## DATA BLOCK:
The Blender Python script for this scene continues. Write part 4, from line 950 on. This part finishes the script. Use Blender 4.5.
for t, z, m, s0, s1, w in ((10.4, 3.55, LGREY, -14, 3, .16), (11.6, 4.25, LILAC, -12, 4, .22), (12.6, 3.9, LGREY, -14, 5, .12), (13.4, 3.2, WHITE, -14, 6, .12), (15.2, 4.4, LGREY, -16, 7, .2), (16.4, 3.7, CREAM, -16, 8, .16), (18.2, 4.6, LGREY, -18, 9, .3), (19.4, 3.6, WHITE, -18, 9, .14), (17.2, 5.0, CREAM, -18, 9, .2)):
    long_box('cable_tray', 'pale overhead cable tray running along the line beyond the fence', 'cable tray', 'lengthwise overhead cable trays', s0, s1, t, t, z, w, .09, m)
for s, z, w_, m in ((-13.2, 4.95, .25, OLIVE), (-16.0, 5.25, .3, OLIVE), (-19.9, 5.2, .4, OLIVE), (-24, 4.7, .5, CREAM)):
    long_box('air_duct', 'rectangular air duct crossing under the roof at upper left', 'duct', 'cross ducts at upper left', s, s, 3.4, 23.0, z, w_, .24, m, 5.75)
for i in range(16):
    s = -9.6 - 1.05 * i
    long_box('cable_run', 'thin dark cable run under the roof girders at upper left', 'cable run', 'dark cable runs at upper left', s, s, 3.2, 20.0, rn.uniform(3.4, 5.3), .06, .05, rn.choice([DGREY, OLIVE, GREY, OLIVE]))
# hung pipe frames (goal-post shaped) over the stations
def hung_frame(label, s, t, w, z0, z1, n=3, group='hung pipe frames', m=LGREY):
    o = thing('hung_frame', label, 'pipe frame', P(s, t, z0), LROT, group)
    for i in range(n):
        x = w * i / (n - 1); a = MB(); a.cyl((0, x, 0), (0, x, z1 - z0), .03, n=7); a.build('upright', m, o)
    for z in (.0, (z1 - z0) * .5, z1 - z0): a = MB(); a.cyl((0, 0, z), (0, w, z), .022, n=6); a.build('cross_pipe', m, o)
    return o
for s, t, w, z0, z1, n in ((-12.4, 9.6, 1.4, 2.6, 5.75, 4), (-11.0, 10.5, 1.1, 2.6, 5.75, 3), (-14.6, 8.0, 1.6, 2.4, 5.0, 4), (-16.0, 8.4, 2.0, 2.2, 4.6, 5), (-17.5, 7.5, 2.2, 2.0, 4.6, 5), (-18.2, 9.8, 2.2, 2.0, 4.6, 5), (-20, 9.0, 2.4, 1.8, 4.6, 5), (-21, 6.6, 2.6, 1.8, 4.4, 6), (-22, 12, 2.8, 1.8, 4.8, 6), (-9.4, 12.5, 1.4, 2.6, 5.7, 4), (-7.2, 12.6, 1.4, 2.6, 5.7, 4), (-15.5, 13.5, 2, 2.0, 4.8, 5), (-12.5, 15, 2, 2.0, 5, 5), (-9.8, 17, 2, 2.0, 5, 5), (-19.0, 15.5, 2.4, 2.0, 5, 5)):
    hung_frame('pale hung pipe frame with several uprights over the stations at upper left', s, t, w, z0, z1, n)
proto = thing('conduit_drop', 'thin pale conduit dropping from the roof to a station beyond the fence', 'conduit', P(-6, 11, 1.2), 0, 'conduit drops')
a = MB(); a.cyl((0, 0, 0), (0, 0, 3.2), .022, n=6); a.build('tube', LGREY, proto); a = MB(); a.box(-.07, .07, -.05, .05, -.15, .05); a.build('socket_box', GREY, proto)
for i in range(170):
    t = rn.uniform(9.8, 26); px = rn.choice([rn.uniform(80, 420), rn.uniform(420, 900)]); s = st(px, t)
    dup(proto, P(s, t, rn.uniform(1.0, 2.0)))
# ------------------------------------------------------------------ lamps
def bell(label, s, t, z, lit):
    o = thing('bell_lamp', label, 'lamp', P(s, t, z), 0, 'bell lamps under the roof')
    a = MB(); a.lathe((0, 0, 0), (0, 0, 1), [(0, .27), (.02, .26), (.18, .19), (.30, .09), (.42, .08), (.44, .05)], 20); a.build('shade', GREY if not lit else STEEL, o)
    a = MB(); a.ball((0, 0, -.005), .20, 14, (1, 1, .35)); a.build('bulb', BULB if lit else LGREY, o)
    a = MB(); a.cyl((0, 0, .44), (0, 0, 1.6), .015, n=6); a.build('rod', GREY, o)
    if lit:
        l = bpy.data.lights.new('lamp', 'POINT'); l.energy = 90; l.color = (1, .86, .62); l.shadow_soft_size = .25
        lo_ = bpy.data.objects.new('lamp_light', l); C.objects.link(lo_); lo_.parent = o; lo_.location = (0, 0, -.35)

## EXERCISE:
Extract the data in full. Keep it word for word.

## RESPONSE TO THE TASK:
The Blender Python script for this scene continues. Write part 4, from line 950 on. This part finishes the script. Use Blender 4.5.
for t, z, m, s0, s1, w in ((10.4, 3.55, LGREY, -14, 3, .16), (11.6, 4.25, LILAC, -12, 4, .22), (12.6, 3.9, LGREY, -14, 5, .12), (13.4, 3.2, WHITE, -14, 6, .12), (15.2, 4.4, LGREY, -16, 7, .2), (16.4, 3.7, CREAM, -16, 8, .16), (18.2, 4.6, LGREY, -18, 9, .3), (19.4, 3.6, WHITE, -18, 9, .14), (17.2, 5.0, CREAM, -18, 9, .2)):
    long_box('cable_tray', 'pale overhead cable tray running along the line beyond the fence', 'cable tray', 'lengthwise overhead cable trays', s0, s1, t, t, z, w, .09, m)
for s, z, w_, m in ((-13.2, 4.95, .25, OLIVE), (-16.0, 5.25, .3, OLIVE), (-19.9, 5.2, .4, OLIVE), (-24, 4.7, .5, CREAM)):
    long_box('air_duct', 'rectangular air duct crossing under the roof at upper left', 'duct', 'cross ducts at upper left', s, s, 3.4, 23.0, z, w_, .24, m, 5.75)
for i in range(16):
    s = -9.6 - 1.05 * i
    long_box('cable_run', 'thin dark cable run under the roof girders at upper left', 'cable run', 'dark cable runs at upper left', s, s, 3.2, 20.0, rn.uniform(3.4, 5.3), .06, .05, rn.choice([DGREY, OLIVE, GREY, OLIVE]))
# hung pipe frames (goal-post shaped) over the stations
def hung_frame(label, s, t, w, z0, z1, n=3, group='hung pipe frames', m=LGREY):
    o = thing('hung_frame', label, 'pipe frame', P(s, t, z0), LROT, group)
    for i in range(n):
        x = w * i / (n - 1); a = MB(); a.cyl((0, x, 0), (0, x, z1 - z0), .03, n=7); a.build('upright', m, o)
    for z in (.0, (z1 - z0) * .5, z1 - z0): a = MB(); a.cyl((0, 0, z), (0, w, z), .022, n=6); a.build('cross_pipe', m, o)
    return o
for s, t, w, z0, z1, n in ((-12.4, 9.6, 1.4, 2.6, 5.75, 4), (-11.0, 10.5, 1.1, 2.6, 5.75, 3), (-14.6, 8.0, 1.6, 2.4, 5.0, 4), (-16.0, 8.4, 2.0, 2.2, 4.6, 5), (-17.5, 7.5, 2.2, 2.0, 4.6, 5), (-18.2, 9.8, 2.2, 2.0, 4.6, 5), (-20, 9.0, 2.4, 1.8, 4.6, 5), (-21, 6.6, 2.6, 1.8, 4.4, 6), (-22, 12, 2.8, 1.8, 4.8, 6), (-9.4, 12.5, 1.4, 2.6, 5.7, 4), (-7.2, 12.6, 1.4, 2.6, 5.7, 4), (-15.5, 13.5, 2, 2.0, 4.8, 5), (-12.5, 15, 2, 2.0, 5, 5), (-9.8, 17, 2, 2.0, 5, 5), (-19.0, 15.5, 2.4, 2.0, 5, 5)):
    hung_frame('pale hung pipe frame with several uprights over the stations at upper left', s, t, w, z0, z1, n)
proto = thing('conduit_drop', 'thin pale conduit dropping from the roof to a station beyond the fence', 'conduit', P(-6, 11, 1.2), 0, 'conduit drops')
a = MB(); a.cyl((0, 0, 0), (0, 0, 3.2), .022, n=6); a.build('tube', LGREY, proto); a = MB(); a.box(-.07, .07, -.05, .05, -.15, .05); a.build('socket_box', GREY, proto)
for i in range(170):
    t = rn.uniform(9.8, 26); px = rn.choice([rn.uniform(80, 420), rn.uniform(420, 900)]); s = st(px, t)
    dup(proto, P(s, t, rn.uniform(1.0, 2.0)))
# ------------------------------------------------------------------ lamps
def bell(label, s, t, z, lit):
    o = thing('bell_lamp', label, 'lamp', P(s, t, z), 0, 'bell lamps under the roof')
    a = MB(); a.lathe((0, 0, 0), (0, 0, 1), [(0, .27), (.02, .26), (.18, .19), (.30, .09), (.42, .08), (.44, .05)], 20); a.build('shade', GREY if not lit else STEEL, o)
    a = MB(); a.ball((0, 0, -.005), .20, 14, (1, 1, .35)); a.build('bulb', BULB if lit else LGREY, o)
    a = MB(); a.cyl((0, 0, .44), (0, 0, 1.6), .015, n=6); a.build('rod', GREY, o)
    if lit:
        l = bpy.data.lights.new('lamp', 'POINT'); l.energy = 90; l.color = (1, .86, .62); l.shadow_soft_size = .25
        lo_ = bpy.data.objects.new('lamp_light', l); C.objects.link(lo_); lo_.parent = o; lo_.location = (0, 0, -.35)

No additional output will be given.